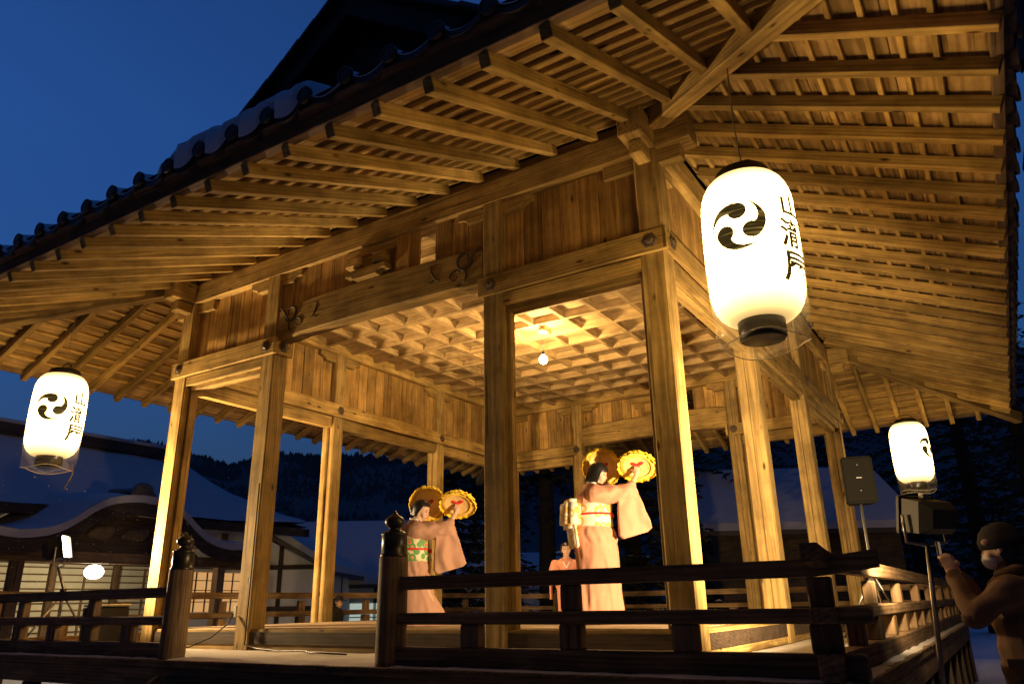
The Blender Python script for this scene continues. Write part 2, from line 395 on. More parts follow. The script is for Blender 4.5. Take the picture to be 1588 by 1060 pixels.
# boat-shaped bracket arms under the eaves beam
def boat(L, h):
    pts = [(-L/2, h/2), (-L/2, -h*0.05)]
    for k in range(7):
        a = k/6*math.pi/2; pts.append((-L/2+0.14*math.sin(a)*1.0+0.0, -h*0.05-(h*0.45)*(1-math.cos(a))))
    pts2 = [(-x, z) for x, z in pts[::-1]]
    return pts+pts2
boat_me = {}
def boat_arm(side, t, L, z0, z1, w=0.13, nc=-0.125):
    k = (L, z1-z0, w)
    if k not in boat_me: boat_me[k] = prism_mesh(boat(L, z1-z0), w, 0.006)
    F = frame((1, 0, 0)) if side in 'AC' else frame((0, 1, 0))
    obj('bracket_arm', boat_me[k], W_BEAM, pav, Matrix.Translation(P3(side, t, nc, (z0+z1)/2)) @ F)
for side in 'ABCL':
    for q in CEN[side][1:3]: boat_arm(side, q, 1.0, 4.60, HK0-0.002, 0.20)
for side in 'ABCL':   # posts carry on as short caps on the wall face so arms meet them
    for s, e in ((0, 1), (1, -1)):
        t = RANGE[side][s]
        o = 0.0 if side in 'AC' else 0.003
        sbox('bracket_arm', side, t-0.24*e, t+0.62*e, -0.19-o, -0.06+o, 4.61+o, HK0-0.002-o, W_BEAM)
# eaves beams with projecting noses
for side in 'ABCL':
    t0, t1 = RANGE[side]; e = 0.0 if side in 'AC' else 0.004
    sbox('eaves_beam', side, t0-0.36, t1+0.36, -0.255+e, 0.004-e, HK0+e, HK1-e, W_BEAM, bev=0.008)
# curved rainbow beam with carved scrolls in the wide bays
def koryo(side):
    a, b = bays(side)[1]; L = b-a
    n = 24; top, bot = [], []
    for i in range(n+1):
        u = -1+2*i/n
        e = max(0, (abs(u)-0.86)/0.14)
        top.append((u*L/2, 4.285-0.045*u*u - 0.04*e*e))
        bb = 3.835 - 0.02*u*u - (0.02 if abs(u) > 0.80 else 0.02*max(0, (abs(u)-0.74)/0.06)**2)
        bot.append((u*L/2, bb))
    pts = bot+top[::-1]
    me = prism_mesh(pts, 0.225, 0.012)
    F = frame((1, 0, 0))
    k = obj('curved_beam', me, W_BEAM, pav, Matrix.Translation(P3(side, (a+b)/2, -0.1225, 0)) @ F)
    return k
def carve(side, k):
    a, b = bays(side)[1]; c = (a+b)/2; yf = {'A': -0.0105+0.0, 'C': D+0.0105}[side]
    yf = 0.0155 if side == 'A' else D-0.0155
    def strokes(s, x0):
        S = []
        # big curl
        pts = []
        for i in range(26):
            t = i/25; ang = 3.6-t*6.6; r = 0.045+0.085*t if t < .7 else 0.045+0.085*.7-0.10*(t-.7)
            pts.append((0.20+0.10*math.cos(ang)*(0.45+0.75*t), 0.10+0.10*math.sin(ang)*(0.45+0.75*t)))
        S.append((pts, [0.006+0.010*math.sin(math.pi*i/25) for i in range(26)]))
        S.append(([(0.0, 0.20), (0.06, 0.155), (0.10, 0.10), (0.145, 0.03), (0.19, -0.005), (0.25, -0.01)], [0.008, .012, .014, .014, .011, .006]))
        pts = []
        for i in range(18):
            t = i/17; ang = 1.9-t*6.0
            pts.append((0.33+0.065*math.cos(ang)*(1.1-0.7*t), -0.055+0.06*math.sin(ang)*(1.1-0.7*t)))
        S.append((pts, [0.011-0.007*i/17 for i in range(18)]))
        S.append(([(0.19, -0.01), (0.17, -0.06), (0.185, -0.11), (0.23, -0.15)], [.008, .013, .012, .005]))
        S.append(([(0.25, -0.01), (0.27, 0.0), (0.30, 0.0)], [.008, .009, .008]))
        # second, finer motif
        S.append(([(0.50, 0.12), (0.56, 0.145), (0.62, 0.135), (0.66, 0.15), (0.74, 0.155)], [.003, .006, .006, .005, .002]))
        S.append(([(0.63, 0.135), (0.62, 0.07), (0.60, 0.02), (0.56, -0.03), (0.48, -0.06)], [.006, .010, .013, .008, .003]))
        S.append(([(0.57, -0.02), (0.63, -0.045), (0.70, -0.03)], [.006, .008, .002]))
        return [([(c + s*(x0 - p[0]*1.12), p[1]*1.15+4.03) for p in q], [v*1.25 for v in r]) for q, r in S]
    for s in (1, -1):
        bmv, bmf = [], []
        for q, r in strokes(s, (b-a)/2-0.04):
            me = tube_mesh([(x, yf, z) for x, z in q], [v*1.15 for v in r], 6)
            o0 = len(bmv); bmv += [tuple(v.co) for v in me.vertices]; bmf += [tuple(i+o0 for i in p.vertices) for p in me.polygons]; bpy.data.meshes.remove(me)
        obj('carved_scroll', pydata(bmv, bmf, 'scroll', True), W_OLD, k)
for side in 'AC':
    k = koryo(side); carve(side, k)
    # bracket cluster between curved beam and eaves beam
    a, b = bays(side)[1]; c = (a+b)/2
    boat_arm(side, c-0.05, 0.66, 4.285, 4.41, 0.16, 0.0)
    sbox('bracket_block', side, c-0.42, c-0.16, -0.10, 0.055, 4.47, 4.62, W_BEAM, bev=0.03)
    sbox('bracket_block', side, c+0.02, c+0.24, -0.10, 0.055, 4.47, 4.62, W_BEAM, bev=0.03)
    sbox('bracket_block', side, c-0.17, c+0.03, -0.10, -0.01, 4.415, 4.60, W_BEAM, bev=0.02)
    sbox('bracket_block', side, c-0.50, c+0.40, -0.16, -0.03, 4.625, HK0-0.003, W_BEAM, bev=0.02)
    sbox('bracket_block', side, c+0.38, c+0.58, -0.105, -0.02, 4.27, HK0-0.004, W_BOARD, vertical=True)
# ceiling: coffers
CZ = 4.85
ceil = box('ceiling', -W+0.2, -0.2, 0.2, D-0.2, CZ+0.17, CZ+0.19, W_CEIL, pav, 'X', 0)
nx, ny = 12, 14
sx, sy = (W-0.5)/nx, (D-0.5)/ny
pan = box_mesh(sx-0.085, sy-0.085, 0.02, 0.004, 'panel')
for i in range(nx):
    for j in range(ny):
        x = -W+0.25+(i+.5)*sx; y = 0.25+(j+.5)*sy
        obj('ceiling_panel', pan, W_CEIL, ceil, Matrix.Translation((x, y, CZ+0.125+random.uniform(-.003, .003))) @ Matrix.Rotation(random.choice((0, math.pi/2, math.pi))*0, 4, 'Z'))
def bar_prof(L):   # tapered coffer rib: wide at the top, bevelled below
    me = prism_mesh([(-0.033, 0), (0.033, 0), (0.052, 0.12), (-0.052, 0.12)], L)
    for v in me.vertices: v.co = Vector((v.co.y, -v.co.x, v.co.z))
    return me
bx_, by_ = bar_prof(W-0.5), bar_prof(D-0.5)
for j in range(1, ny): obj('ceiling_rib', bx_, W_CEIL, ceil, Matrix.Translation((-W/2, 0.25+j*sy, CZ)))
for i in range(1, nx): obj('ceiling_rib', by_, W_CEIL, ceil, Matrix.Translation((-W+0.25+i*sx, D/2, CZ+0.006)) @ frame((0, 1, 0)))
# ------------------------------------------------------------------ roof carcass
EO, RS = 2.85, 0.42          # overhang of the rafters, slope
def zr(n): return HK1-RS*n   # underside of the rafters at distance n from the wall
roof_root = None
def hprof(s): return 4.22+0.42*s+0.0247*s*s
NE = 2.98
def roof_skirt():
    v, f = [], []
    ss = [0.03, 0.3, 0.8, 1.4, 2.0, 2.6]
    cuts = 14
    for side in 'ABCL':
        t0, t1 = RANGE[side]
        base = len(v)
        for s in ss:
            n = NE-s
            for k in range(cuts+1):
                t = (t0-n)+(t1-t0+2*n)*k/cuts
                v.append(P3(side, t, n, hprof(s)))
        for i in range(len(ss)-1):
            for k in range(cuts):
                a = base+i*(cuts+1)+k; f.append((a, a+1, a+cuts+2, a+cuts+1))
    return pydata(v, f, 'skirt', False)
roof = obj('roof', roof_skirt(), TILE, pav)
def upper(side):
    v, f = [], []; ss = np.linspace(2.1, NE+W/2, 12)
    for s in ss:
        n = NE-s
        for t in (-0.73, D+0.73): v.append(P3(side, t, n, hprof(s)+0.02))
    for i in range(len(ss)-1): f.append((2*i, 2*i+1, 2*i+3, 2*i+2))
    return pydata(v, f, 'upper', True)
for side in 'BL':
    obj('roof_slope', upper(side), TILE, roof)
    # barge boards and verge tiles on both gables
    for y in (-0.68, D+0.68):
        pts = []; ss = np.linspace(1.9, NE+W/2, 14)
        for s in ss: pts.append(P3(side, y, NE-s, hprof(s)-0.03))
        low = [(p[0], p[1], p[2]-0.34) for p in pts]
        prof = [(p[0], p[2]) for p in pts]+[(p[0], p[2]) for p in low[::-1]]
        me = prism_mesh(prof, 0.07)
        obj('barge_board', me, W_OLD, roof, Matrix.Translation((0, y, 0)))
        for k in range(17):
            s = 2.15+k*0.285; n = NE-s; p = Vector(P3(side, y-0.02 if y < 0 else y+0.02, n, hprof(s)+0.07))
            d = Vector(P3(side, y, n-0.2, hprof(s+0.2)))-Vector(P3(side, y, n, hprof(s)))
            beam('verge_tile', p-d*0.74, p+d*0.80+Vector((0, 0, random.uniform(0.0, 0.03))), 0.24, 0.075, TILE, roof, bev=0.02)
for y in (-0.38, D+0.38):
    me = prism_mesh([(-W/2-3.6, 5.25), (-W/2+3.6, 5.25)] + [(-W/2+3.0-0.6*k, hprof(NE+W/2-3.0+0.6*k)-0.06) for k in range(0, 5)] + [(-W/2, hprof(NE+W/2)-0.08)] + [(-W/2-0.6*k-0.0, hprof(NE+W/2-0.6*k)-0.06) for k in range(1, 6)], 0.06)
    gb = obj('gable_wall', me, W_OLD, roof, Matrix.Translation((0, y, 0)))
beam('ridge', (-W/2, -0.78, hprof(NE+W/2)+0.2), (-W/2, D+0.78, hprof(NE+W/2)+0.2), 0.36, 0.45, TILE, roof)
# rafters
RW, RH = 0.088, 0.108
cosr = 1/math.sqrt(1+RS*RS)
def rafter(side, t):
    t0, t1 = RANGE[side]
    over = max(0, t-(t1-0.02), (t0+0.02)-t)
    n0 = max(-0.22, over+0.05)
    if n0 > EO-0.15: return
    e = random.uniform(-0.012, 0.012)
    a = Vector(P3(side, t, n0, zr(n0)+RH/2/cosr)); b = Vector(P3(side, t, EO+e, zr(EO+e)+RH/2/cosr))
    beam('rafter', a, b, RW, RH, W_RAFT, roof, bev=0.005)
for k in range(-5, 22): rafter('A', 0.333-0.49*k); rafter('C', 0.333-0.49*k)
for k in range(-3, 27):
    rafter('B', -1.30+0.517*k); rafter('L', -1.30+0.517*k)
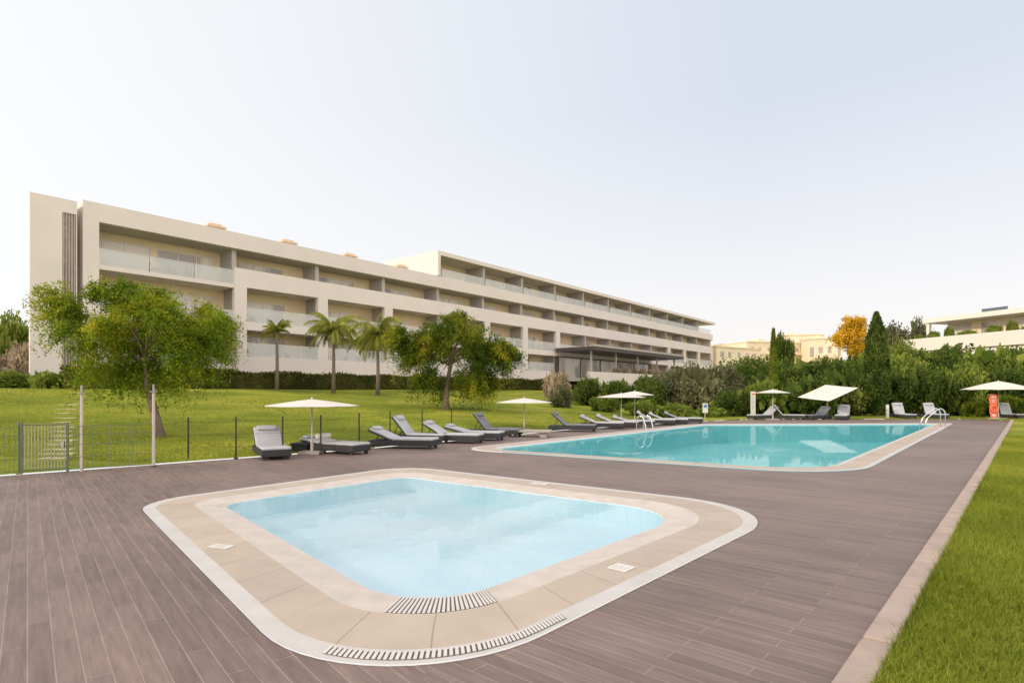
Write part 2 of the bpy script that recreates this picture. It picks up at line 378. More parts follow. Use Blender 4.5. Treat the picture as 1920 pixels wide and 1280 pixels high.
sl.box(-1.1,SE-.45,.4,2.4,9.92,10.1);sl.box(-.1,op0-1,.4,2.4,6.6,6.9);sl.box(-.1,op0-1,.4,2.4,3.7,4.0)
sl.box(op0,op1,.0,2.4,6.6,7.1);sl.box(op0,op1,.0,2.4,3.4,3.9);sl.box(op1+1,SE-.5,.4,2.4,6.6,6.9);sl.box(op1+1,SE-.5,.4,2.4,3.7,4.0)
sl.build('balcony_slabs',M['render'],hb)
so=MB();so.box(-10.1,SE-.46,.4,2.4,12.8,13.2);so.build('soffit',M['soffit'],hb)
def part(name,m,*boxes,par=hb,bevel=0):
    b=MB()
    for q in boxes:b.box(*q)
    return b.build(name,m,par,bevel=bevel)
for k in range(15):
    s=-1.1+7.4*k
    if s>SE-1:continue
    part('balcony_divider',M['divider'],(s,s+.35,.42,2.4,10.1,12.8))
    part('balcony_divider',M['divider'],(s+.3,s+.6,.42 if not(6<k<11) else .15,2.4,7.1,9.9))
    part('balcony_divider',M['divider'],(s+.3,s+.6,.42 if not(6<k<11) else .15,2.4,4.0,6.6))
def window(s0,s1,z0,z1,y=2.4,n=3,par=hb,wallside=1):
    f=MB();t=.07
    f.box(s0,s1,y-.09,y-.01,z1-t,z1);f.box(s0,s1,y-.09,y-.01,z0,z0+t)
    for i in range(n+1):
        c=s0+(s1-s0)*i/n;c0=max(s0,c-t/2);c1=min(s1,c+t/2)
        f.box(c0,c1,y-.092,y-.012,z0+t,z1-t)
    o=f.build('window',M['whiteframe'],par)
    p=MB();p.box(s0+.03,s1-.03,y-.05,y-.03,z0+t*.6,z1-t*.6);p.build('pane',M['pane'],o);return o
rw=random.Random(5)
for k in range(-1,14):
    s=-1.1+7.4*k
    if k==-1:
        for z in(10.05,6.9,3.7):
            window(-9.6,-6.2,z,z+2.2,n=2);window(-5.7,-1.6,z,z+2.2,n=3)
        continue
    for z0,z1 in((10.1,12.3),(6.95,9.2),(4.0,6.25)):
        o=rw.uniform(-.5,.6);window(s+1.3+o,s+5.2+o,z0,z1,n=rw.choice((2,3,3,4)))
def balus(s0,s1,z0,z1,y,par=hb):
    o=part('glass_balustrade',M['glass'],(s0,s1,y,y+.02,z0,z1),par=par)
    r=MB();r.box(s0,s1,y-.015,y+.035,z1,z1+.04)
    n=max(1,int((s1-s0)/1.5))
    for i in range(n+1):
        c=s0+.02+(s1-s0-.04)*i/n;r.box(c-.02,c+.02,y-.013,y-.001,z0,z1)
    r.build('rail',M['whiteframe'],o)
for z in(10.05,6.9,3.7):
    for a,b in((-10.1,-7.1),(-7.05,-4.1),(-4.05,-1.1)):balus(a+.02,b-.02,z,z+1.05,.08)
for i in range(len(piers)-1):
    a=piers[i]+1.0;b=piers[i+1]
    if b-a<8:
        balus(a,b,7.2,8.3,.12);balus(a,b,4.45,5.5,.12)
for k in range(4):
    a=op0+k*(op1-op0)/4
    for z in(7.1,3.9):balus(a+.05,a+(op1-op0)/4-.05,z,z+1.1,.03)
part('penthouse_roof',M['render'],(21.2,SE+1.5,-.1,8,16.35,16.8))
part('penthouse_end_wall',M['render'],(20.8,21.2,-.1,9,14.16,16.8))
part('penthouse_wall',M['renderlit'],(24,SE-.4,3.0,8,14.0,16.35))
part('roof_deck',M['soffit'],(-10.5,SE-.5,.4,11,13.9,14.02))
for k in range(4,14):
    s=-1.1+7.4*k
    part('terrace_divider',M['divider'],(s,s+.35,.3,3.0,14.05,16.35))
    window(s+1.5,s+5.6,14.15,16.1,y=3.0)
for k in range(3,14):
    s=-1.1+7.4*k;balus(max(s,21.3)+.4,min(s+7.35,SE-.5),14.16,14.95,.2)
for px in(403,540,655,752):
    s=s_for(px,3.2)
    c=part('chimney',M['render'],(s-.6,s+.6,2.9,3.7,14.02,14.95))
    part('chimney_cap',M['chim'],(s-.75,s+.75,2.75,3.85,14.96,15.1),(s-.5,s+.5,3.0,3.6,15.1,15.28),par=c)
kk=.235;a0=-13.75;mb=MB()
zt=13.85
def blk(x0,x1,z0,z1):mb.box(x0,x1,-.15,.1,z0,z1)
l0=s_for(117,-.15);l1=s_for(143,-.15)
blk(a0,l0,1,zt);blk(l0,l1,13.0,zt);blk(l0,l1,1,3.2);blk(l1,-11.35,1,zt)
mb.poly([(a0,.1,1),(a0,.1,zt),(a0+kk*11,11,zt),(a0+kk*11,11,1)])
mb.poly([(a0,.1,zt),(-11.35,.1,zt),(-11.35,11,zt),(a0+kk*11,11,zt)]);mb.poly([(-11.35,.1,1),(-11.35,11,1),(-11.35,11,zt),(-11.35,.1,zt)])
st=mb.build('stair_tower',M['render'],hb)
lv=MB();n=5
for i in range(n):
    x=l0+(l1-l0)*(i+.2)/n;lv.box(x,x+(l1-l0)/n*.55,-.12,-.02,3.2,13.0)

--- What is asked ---
Repeat exactly the lines from the one containing "Write part 2 of" through the one containing "o=f.build('window',M['whiteframe'],par)", both included, and nothing else.

--- Solution to this exercise ---
Write part 2 of the bpy script that recreates this picture. It picks up at line 378. More parts follow. Use Blender 4.5. Treat the picture as 1920 pixels wide and 1280 pixels high.
sl.box(-1.1,SE-.45,.4,2.4,9.92,10.1);sl.box(-.1,op0-1,.4,2.4,6.6,6.9);sl.box(-.1,op0-1,.4,2.4,3.7,4.0)
sl.box(op0,op1,.0,2.4,6.6,7.1);sl.box(op0,op1,.0,2.4,3.4,3.9);sl.box(op1+1,SE-.5,.4,2.4,6.6,6.9);sl.box(op1+1,SE-.5,.4,2.4,3.7,4.0)
sl.build('balcony_slabs',M['render'],hb)
so=MB();so.box(-10.1,SE-.46,.4,2.4,12.8,13.2);so.build('soffit',M['soffit'],hb)
def part(name,m,*boxes,par=hb,bevel=0):
    b=MB()
    for q in boxes:b.box(*q)
    return b.build(name,m,par,bevel=bevel)
for k in range(15):
    s=-1.1+7.4*k
    if s>SE-1:continue
    part('balcony_divider',M['divider'],(s,s+.35,.42,2.4,10.1,12.8))
    part('balcony_divider',M['divider'],(s+.3,s+.6,.42 if not(6<k<11) else .15,2.4,7.1,9.9))
    part('balcony_divider',M['divider'],(s+.3,s+.6,.42 if not(6<k<11) else .15,2.4,4.0,6.6))
def window(s0,s1,z0,z1,y=2.4,n=3,par=hb,wallside=1):
    f=MB();t=.07
    f.box(s0,s1,y-.09,y-.01,z1-t,z1);f.box(s0,s1,y-.09,y-.01,z0,z0+t)
    for i in range(n+1):
        c=s0+(s1-s0)*i/n;c0=max(s0,c-t/2);c1=min(s1,c+t/2)
        f.box(c0,c1,y-.092,y-.012,z0+t,z1-t)
    o=f.build('window',M['whiteframe'],par)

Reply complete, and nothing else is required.